Comparing and contrasting to a much higher tier school like CU is just not relevent. Of course you will have a better experience there. You're a smart person, you should have known that going in.  Did you consider ITT tech or any of the other actual degree mill schools?  No. You did research, like i did, and found that CTU was one of the better institutions that had a good distance learning program.  I fully realize that my degree will not carry the same weight as someone with a degree from Yale, and I will not be expecting that. I do however carry a 3.98gpa with about 20% of my classes left. Im hoping that since Ive only ever recieved one B+ (in a business law course 10 years ago, another false statement you made about no biz law courses), that my high marks will carry additional weight on my CV. 

I will be attending Washington State Universities Carson School of Business (Because they waive tuition for vets, are a highly rated school, and have a good distance learning program), or Wharton-UPenn (if I can get the financing together) for an MBA once I have my CTU degree in hand.

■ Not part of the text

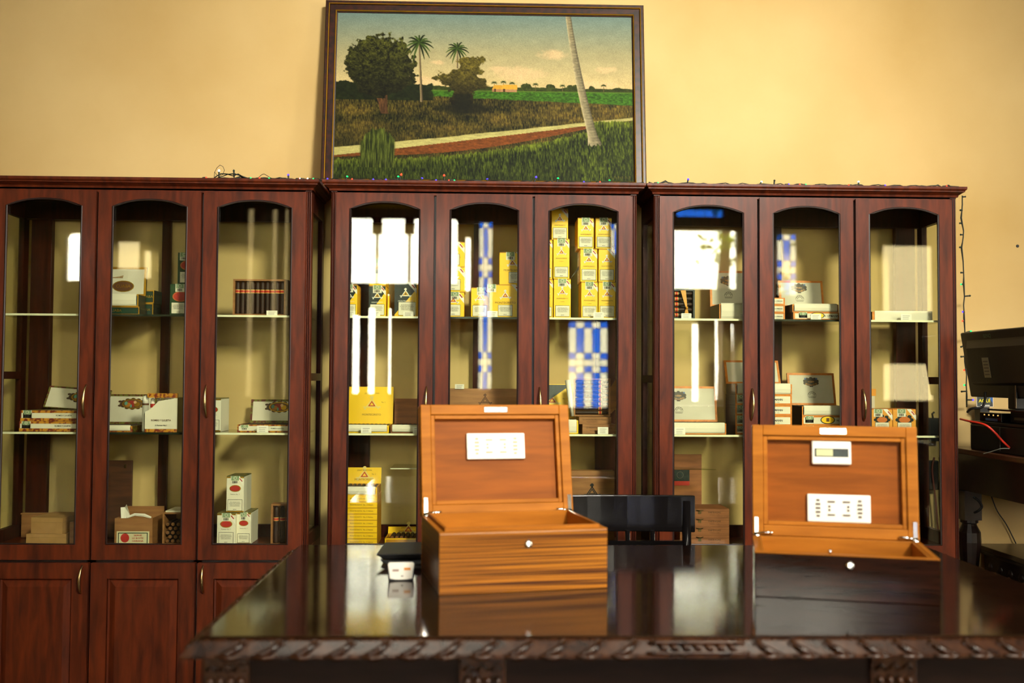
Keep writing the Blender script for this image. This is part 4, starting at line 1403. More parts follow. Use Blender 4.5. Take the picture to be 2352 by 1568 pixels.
def flat_box(label, rect, style, Y=YF, depth=0.17, zb=None, group=None, name='cigar_box', sealx=-0.36, brand_x=0.28, oval=False, zt=None):
    """A closed flat cigar box seen from its narrow front."""
    xc, w, z0, z1 = span(*rect, Y)
    if zb is not None:
        z0 = zb
    h = (zt if zt else z1) - z0 - 0.0006
    t = thing(name, label, 'cigar box', (xc, Y, z0), 0, group)
    side = {'romeo': M_fest2, 'upmann': M_maroon, 'yellow': M_yeld, 'wood': M_cwood, 'red_wood': M_cwood2, 'cuaba': M_blk, 'plain': M_kraft}[style]
    MB().box(-w / 2, w / 2, 0, depth, 0, h * 0.70).build('box_body', side, t)
    MB().box(-w / 2, w / 2, 0, depth, h * 0.70 + 0.0006, h).build('box_lid', side, t)
    if style in ('romeo', 'upmann'):
        f = M_fest if style == 'romeo' else M_orl
        MB().box(-w / 2, w / 2, -0.0006, -0.0001, 0, h).build('border_paper', f, t)
        q = 0.24 if style == 'romeo' else 0.14
        a = 0.007 if style == 'upmann' else 0.004
        fp = MB().box(-w / 2 + a, w / 2 - a, -0.0012, -0.0007, h * (q + 0.04), h * (1 - q)).build('front_paper', M_paper, t)
        text('ROMEO Y JULIETA' if style == 'romeo' else 'H. UPMANN', t, brand_x * w, h * 0.53, M_ink, width=min(0.062, w * 0.6), y=-0.0018, name='brand_lettering', bold=True)
        if style == 'upmann':
            text('HABANA, CUBA', t, brand_x * w, h * 0.28, M_inkg, width=min(0.036, w * 0.36), y=-0.0018, name='brand_lettering')
        if sealx is not None:
            stamp(t, sealx * w, h + 0.0003, w=0.034, h=h * 0.72)
        if oval:
            eo = MB().disc(0.02 * w, h * 0.60, 0.030, h * 0.44, -0.0022).build('oval_emblem', M_blk, t)
            MB().disc(0.02 * w, h * 0.60, 0.026, h * 0.36, -0.0027).build('oval_center', M_yel, eo)
            MB().box(0.02 * w - 0.006, 0.02 * w + 0.006, -0.0033, -0.0028, h * 0.42, h * 0.80).build('oval_figure', M_inkbr, eo)
    elif style == 'yellow':
        MB().box(-w / 2, w / 2, -0.0006, -0.0001, 0.001, h - 0.001).build('front_paper', M_yel, t)
        text('MONTECRISTO  No. 2 Habana', t, 0.05 * w, h * 0.5, M_inkbr, width=w * 0.66, y=-0.0012, name='brand_lettering')
        stamp(t, -0.42 * w, h - 0.002, w=0.018, h=h * 0.7)
    elif style == 'red_wood':
        text('PARTAGAS', t, 0.20 * w, h * 0.58, M_inkbr, width=0.050, y=-0.0006, name='brand_lettering', bold=True)
        text('HABANA, CUBA', t, 0.20 * w, h * 0.30, M_inkbr, width=0.040, y=-0.0006, name='brand_lettering')
        cl = MB().box(-0.006 - 0.02, 0.006 - 0.02, -0.002, -0.0001, h * 0.45, h * 0.82).build('clasp', M_brass, t)
        MB().tube([(-0.034, -0.002, h * 0.86), (-0.02, -0.005, h * 0.80), (-0.006, -0.002, h * 0.86)], 0.0018, 6).build('clasp_hook', M_brass, cl)
    elif style == 'wood':
        text('25 MONTECRISTO Habana', t, 0.0, h * 0.62, M_inkbr, width=w * 0.78, y=-0.0006, name='brand_lettering')
        text('MONTECRISTO', t, -0.1 * w, h * 0.3, M_inkbr, width=w * 0.34, y=-0.0006, name='brand_lettering')
    elif style == 'cuaba':
        MB().frame(-w / 2, w / 2, 0, h, 0.004, -0.0012, -0.0002).build('gold_border', M_gold, t)
        fp = MB().box(-w / 2 + 0.008, w / 2 - 0.008, -0.0012, -0.0004, 0.006, h - 0.006).build('front_paper', M_grnd, t)
        text('CUABA', t, 0.1 * w, h * 0.5, M_gold, width=0.05, y=-0.0018, name='brand_lettering')
    return t, z0 + (zt - z0 if zt else h + 0.0006)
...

Very soon.

I feel prepared for my graduate degree, but I will NOT waste my time and money getting an MBA from CTU. For undergrad studies I have to say CTU is a very good school, but once you have a good degree in hand, why not attend a higher tier graduate school? No one even really looks at the lower level degrees you hold, so CTU is a really good way to reach that first milestone and earn your way into a top grad school.


lizz

jerusalem,
Arkansas,
United States of America

Assessment Agreed

#3General Comment

Sat, September 01, 2012

I agree with the assessment of the college. I started my Paralegal degree with the college but upon issues with the financial side (i.e. refusal to send me an itemized bill of my school expenses) I transferred to a different college.

Comparing 2 of the courses I completed at CTU to the same 2 courses  I retook at current college, there is no way I would have been prepared to work as a paralegal in the real world. The 2 courses at CTU were so watered down compared to the 2 same courses at current college. My degree would have been a " paper only degree". 

I did my course work and received high grades but never took a test nor really did any course work that was applicable to the course relating to "real world" situation. Unlike the situation at the current college, where course work completed will be beneficial to experience at my job.